Seasons in Hell

After the Cardinals tied it for a second straight inning last night, I went to bed. I didn’t need to know what I already knew: There would be a seventh game.

I didn’t need to see Ron Washington standing on the steps of the dugout, imploring Cardinal hitters to do something stupid and hand him the World Series.

I didn’t want to see the requisite camera shots of Tony LaRussa looking like he knew he’d win. Baseball’s version of Benjamin Button is annoying enough in the regular season, let alone the playoffs, where he always seems to have this misplaced sense of destiny.

And, as The Missus noted after her second drink of the night, “They can stop showing me that skinny blonde bitch in the Cardinals hat who is praying in the stands.”

The Rangers hold a special place in my heart, though, and I’m sure I’ll be watching Game 7. Not so much for the baseball, but because of writer Mike Shropshire.

Perhaps the funniest baseball book I’ve ever read (and that takes in a lot of territory) comes from Shropshire.

“Seasons in Hell” and I got together in a chance meeting when the local library was closing and it was a buck a bag for books. While The Missus raided the cooking section, I cleaned the shelves in the sports area. “Seasons in Hell” landed in one of the bags and the rest is history.

Shropshire’s book covered the Rangers from 1973 to 1975. The team was managed in that time span by Whitey Herzog and Billy Martin, one a hall of famer and the other who probably should be. The team had stars like Jim Bibby, Ferguson Jenkins and MVP Jeff Burroughs. Pheenom David Clyde was on the roster as well and Bob Short was calling the shots from the administrative level.

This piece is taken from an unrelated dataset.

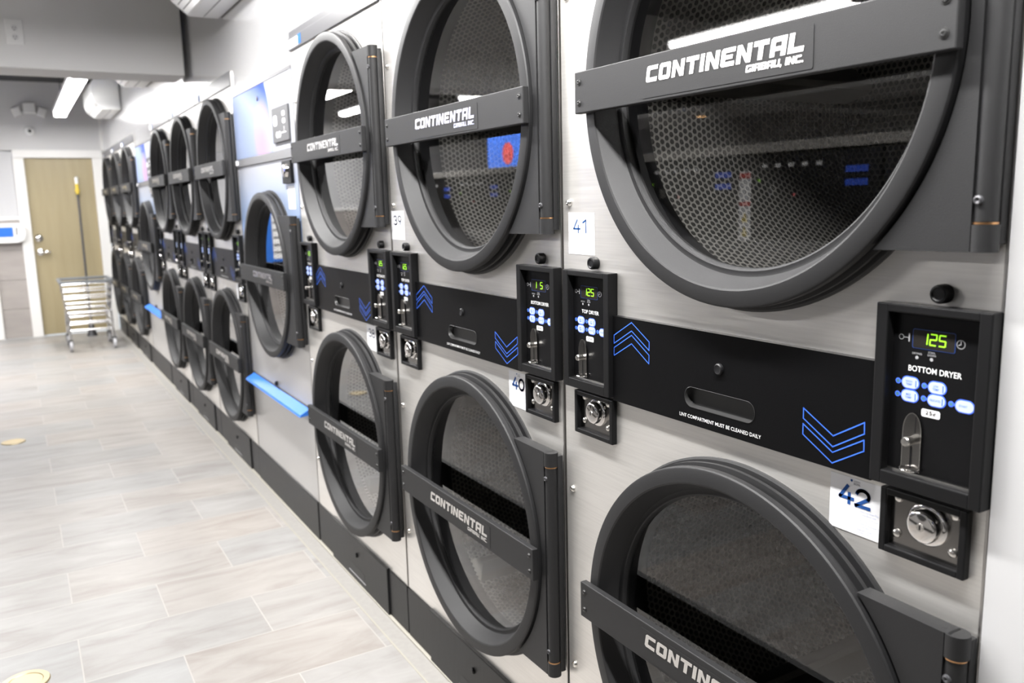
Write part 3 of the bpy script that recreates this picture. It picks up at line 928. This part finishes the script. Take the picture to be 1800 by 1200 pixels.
def make_stack():
    t = thing('stacked_tumble_dryer', 'x', 'dryer')
    b = B()
    steel_front(b, .0036, .7955, .150, 1.712, (ZLO, ZU))
    # folded side lips, sides, top and back
    for y, s in ((.0036, 1), (.7955, -1)):
        box(b, .0005, .9, y, y + s * .0015, .15, 1.77) if s > 0 else box(b, .0005, .9, y - .0015, y, .15, 1.77)
    box(b, .001, .9, .004, .796, 1.7705, 1.772)
    box(b, .898, .9, .004, .796, .15, 1.77)
    link('cabinet', b, 'steel', t)
    b = B()
    box(b, -.0022, .02, .0004, .0036, .15, 1.77, .0008)
    link('edge_lip', b, 'steel_side', t)
    # top trim with a maker's strip
    b = B(); box(b, -.006, .002, .003, .797, 1.712, 1.752, .0015); box(b, -.003, .002, .003, .797, 1.752, 1.772, .001)
    tt = link('top_trim', b, 'trim_dark', t)
    b = B(); flat(b, [(.66, 1.718), (.79, 1.718), (.79, 1.745), (.66, 1.745)], -.0064); link('trim_label', b, 'paper', tt)
    b = B(); flat(b, [(.655, 1.718), (.69, 1.718), (.69, 1.748), (.655, 1.748)], -.0067); link('trim_mark', b, 'blue_light_ink', tt)
    # toe panels
    b = B(); box(b, -.004, .0, .003, .134, .008, .149, .001); link('toe_panel', b, 'kick', t)
    b = B(); box(b, -.004, .0, .646, .797, .008, .149, .001); link('toe_panel', b, 'kick', t)
    b = B(); box(b, -.010, .0, .137, .643, .004, .152, .0012)
    tp = link('toe_access_panel', b, 'kick', t)
    b = B(); prism(b, roundrect(.333, .465, .034, .056, .009, 6), -.0104, -.0095); link('grip_slot', b, 'black_dark', tp)
    b = B(); revolve(b, [(-.010, .008), (-.014, .0075), (-.016, .005), (-.016, 0)], .394, .101, 20); link('panel_lock', b, 'black_dark', tp, True)
    b = B(); box(b, -.0108, -.0098, .325, .475, .024, .0275); link('notice_strip', b, 'grey_print', tp)
    for zc in (ZLO, ZU):
        drum_parts(t, zc)
        door_parts(t, zc)
    lint_panel(t)
    control_panel(t, 0, 'BOTTOM DRYER', '125', True)
    control_panel(t, 0, 'TOP DRYER', '125', False)
    coin_vault(t, .0185, .1235)
    coin_vault(t, .6400, .7520)
    for y in (.0655, .6965):
        b = B(); revolve(b, [(0, .0105), (-.010, .0105), (-.0125, .0095), (-.0132, .0075), (-.0118, .006), (-.0118, 0)], y, 1.1025, 28)
        link('service_lock', b, 'black_dark', t, True)
    for z in (1.549, 1.205, .678, .323):
        b = B()
        revolve(b, [(0, .0068), (-.003, .0064), (-.0055, .0045), (-.0062, .0018), (-.0055, .0012), (-.0055, 0)], .7745, z, 18)
        link('front_screw', b, 'zinc', t, True)
    return t

def numerals(b, s, y_left, z_base, cw, ch, pitch, wd, x):
    def arc(cx, cy, rx, ry, a0, a1, n=14):
        return [(cx + rx * math.cos(math.radians(a0 + (a1 - a0) * i / n)), cy + ry * math.sin(math.radians(a0 + (a1 - a0) * i / n))) for i in range(n + 1)]
    S = {'4': [[(.55, 1), (0, .28), (1, .28)], [(.72, .55), (.72, 0)]], '1': [[(.15, .8), (.6, 1), (.6, 0)]],
         '2': [arc(.5, .68, .46, .32, 165, -25) + [(0, 0), (1, 0)]], '0': [arc(.5, .5, .5, .5, 0, 360, 28)],
         '3': [arc(.45, .74, .4, .26, 150, -90) , arc(.45, .25, .48, .26, 90, -150)],
         '8': [arc(.5, .75, .38, .25, 0, 360, 22), arc(.5, .26, .46, .26, 0, 360, 22)],
         '9': [arc(.5, .68, .46, .32, 0, 360, 24), [(.94, .6), (.55, 0)]]}
    for i, c in enumerate(s):
        for st in S[c]:
            outline(b, [(y_left - i * pitch - cw * px, z_base + ch * pz) for px, pz in st], x, wd, False)

def sticker(t, num, y0, y1, z0, z1, ink='blue_ink', detail=True):
    b = B(); box(b, -.0007, -.0001, y0, y1, z0, z1); s = link('number_sticker', b, 'paper', t)
    if not num:
        return s
    wd = y1 - y0; ht = z1 - z0
    b = B(); numerals(b, num, (y0 + y1) / 2 - wd * .01 + wd * .30, z0 + ht * .535, wd * .25, ht * .29, wd * .32, wd * (.060 if detail else .034), -.0011)
    link('numeral', b, ink, s)
    if detail:
        b = B()
        lines = ['1  Download free The', '   Laundry Boss app', '   to your smartphone', '2  Open app', '   to add an account', '3  Using app,', '   scan the code', '   to pay by phone']
        for i, tx in enumerate(lines):
            text_bm(b, tx.strip(), y0 + wd * (.47 if tx[0] != ' ' else .43), z0 + ht * (.44 - i * .055), ht * .034, -.0011, wd * .022 * len(tx.strip()), 'L')
        link('sticker_print', b, 'pale_ink', s)
        b = B(); text_bm(b, 'LAUNDRY', y0 + wd * .53, z0 + ht * .935, ht * .028, -.0011, wd * .13, 'L', .01)
        text_bm(b, 'BOSS.', y0 + wd * .53, z0 + ht * .885, ht * .038, -.0011, wd * .13, 'L', .02)
        link('sticker_name', b, 'grey_print', s)
        b = B(); flat(b, [(y0 + wd * .575 + .0016 * math.cos(k), z0 + ht * .952 + .0016 * math.sin(k)) for k in [2 * PI * i / 16 for i in range(16)]], -.0011)
        link('sticker_emblem', b, 'blue_light_ink', s)
    return s

# ------------------------------------------------------------------ the single dryer
def make_single():
    t = thing('single_tumble_dryer', 'x', 'dryer')
    wS = WS
    zd, off = .948, .04
    b = B()
    global YC
    yc0 = YC
    YC = .385
    steel_front(b, .004, wS - .004, .150, 1.372, (zd,))
    for y in (.004, wS - .0055):
        box(b, .0005, .9, y, y + .0015, .15, 1.67)
    box(b, .001, .9, .004, wS - .004, 1.6705, 1.672)
    box(b, .898, .9, .004, wS - .004, .15, 1.67)
    link('cabinet', b, 'fade', t)
    b = B(); box(b, -.002, .001, .004, wS - .004, 1.405, 1.668, .001); fp = link('fascia', b, 'graphic', t)
    b = B(); box(b, -.006, .001, .004, wS - .004, 1.374, 1.404, .001); st = link('fascia_strip', b, 'handle_strip', t)
    b = B(); box(b, -.0085, -.006, wS - .045, wS - .006, 1.380, 1.400, .001); link('strip_mark', b, 'paper', st)
    b = B(); box(b, -.004, .001, .004, wS - .004, 1.660, 1.672, .001); link('top_trim', b, 'handle_strip', t)
    # display
    b = B(); box(b, -.010, -.002, .045, .248, 1.432, 1.553, .002); dp = link('display', b, 'trim_grey', t)
    b = B(); text_bm(b, '00', .20, 1.447, .022, -.0105, .06, 'L', .02); link('display_digits', b, 'white_print', dp)
    b = B()
    for i, z in enumerate((1.525, 1.50)):
        flat(b, roundrect(.078, .112, z - .008, z + .008, .007, 4), -.0105)
    outline(b, [(.095, 1.48), (.095, 1.462), (.075, 1.462), (.13, 1.462)], -.0105, .003, False)
    flat(b, roundrect(.18, .225, 1.49, 1.525, .01, 4), -.0105)
    link('display_icon', b, 'white_print', dp)
    b = B(); revolve(b, [(-.002, .009), (-.006, .008), (-.006, 0)], .4565, 1.6134, 18); link('fascia_lock', b, 'dark_metal', t, True)
    # coin vault
    b = B(); box(b, -.012, 0, .048, .155, 1.287, 1.366, .002); cv = link('coin_vault', b, 'bezel', t)
    b = B(); revolve(b, [(-.012, .026), (-.022, .022), (-.024, .016), (-.024, 0)], .098, 1.330, 32); link('lock', b, 'chrome', cv, True)
    b = B(); box(b, -.001, 0, .053, .131, 1.198, 1.277); link('number_sticker', b, 'paper', t)
    door_parts(t, zd)
    drum_parts(t, zd)
    # blue edged grip rail and the seam of the lower panel
    b = B(); box(b, -.004, .001, .006, wS - .006, .488, .497, .001); link('lower_panel_seam', b, 'dark_metal', t)
    b = B()
    pts = [(-.004, .492), (-.038, .474), (-.042, .466), (-.004, .470)]
    A = [b.verts.new((x, .03, z)) for x, z in pts]; C = [b.verts.new((x, wS - .03, z)) for x, z in pts]
    b.faces.new(A); b.faces.new(C[::-1])
    for i in range(4):
        j = (i + 1) % 4
        b.faces.new((A[j], A[i], C[i], C[j]))
    link('grip_rail', b, 'handle_blue', t)
    b = B(); revolve(b, [(0, .010), (-.008, .009), (-.010, .006), (-.010, 0)], .47, .508, 20); link('panel_lock', b, 'black_dark', t, True)
    b = B(); box(b, -.006, 0, .006, wS - .006, .006, .150, .0012); link('toe_panel', b, 'kick', t)
    YC = yc0
    return t
M['trim_grey'] = mat('display_grey', (0.10, 0.10, 0.105), 0.5, 0.0, 0.1)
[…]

On paper, they should have been a force.

On the pages of Shropshire’s book, they were a hysterical mess.

Between his binges of press-box alcoholism, Shropshire managed to crank out daily coverage of a team that lost 105 games in 1973, teased fans with a second place finish the following year and then finished with a sub .500 record in 1975.

Yet, it is his recalling of the characters of the day and the weirdness of the franchise is epic.

He noted that Jim Bibby had a dick of “equine proportions” and that Owner Bob Short’s biggest quandary was trying to figure out a way to make it a gate attraction.

He talked about “Hot Pants Night,” in which the team wasn’t going to give away the clothing item but rather ask women to show up wearing them. Women would then compete for a trophy that confirmed for the winner that “she and only she the best-looking ass in North Texas.”

He followed the meteoric rise and fall of David Clyde, an 18-year-old Texas boy who was driven like a rented mule and burned out before his 20th birthday. His name still serves as the cautionary tale for abusing young talent.

However, my favorite story came as a result of Herzog’s displeasure with the ass-kicking the Rangers were receiving in Milwaukee:

“It started yesterday, when they were beating up on us with 17 runs. I knew something was up and figured the third base coach was stealing… signs,” said Herzog, speaking rapidly and making wild, pointing gestures, like in an old film of Mussolini making a speech. “But today, in the first game, I figured it out. I got some binoculars and looked out there in centerfield where they keep that little asshole in the costume.

“And that’s when I saw the other guy and that’s when I was positive. He had binoculars too, picking up our signs… Either they were getting our pitches or this is the greatest hitting team of all time.”

Herzog’s rant about Bernie Brewer, sitting in his barrel chalet, stealing signs is a classic. For those of you not familiar with old County Stadium, when a Brewers player would hit a homer, Bernie would slide down the barrel into a mug on this giant chalet mounted above the centerfield bleachers. He would then release a set of balloons.

While it ended up not being proven, the Milwaukee answer in Shropshire’s book was a classic:

“Some guy in the Brewers’ clubhouse took me aside and said that the Bernie, in real life, was the son of some team employee. ‘The kid… and please don’t print this… but his blender doesn’t go all the way to puree if you know what I mean. Steal signs? Hell. It’s all he can do to release those goddamn balloons.'”

Shropshire eventually moved on from the Rangers, and sports writing in general, but his recall of the events of those seasons will always be for me the epitome of Ranger baseball.

Still, I’ll be watching tonight to see what happens in Game 7 to this might oak that grew from a guy with a huge dick, some stupid promotions and a rant about a little asshole in a costume.

8 thoughts on “Seasons in Hell

  1. Pansypoo, me too.
    Caught the last 4 or 5 innings of last night’s game and it was an instant classic.
    The Cards HAVE to follow it up by not only winning, but humiliating the Rangers tonight.

  2. Loved Seasons In Hell. The one thing that sticks in my head from it, though, aside from Clyde’s story, how things go when Billy Martin comes to the team, and how freaking cavernous Arlington Stadium was for baseball games, is a player proclaiming how “beeg” a boy he was. Brought Jim Bouton’s “son of a bleach” to mind, for some reason.